Avery often spent his summers outside New York City and 1956, the year Harbour was painted, was his third summer at the MacDowell Colony in Peterborough, New Hampshire. Founded in 1907, this colony for visual artists, writers and composers provided both he and his wife, Sally, with studios and it is most likely that Harbour depicts one of the lakes at MacDowell. As in many of his landscapes, Avery is not interested in transcribing the scene in this lyrical composition, and has deliberately removed the specificity of the scene through his refusal to include the unique details innate to the site. Rather, he is seeking to capture a more profound characteristic in Harbour, the fundamental spirit of the place. The work exudes the tranquility and serenity of its subject, transcendent and intangible traits.

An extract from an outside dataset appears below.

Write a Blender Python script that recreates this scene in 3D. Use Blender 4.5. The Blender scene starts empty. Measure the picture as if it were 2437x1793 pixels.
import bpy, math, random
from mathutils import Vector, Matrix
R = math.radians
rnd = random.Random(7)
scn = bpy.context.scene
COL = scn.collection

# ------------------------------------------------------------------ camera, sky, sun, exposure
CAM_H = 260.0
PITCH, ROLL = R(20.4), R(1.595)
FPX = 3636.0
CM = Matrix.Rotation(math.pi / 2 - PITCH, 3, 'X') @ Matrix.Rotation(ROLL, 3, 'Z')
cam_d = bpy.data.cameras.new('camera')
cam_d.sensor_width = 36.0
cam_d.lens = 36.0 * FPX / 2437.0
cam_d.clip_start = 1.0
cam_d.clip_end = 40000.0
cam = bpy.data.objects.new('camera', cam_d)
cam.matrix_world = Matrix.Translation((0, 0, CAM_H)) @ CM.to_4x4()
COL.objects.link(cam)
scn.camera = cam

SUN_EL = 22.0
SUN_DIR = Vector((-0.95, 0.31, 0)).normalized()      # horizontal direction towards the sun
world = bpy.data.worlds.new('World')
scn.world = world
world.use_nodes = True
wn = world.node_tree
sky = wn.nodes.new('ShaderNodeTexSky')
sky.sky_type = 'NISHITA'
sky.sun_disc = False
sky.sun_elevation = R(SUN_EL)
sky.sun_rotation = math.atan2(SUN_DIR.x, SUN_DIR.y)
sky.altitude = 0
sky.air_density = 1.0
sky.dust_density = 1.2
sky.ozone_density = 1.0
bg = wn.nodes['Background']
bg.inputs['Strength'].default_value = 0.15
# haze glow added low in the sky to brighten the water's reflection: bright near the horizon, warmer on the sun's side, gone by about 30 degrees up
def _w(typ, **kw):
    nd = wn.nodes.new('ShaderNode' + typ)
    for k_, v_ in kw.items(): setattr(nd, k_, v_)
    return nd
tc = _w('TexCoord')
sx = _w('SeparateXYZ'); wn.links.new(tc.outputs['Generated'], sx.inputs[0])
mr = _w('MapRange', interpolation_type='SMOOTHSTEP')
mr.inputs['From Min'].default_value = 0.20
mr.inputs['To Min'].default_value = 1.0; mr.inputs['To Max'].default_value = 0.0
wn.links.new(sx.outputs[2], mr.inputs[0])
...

In discussing his work, Avery said, "I always take something out of my pictures...I strip the design to essentials; the facts do not interest me as much as the essence of nature." (as quoted in B. Haskell, Milton Avery, New York, 1982, p. 148) With works such as Harbour, Avery is simultaneously continuing and actively transforming the tradition of landscape painting in America.
Clement Greenberg wrote in his 1957 essay on the artist, "Avery's is the opposite of what is supposed to be a typical American attitude in that he approaches nature as a subject rather than as an object. One does not manipulate a subject, one meets it. On the other hand, his employment of abstract means for ends--which, however, subtly or subduedly naturalistic, are nevertheless intensely so--is nothing if not American." ("Milton Avery," Arts 32, December 1957, p. 40) Avery's stylistic evolution towards greater abstraction in later works such as Harbour is his response to the complexity inherent in his relationship with nature as he continually sought to portray its essence.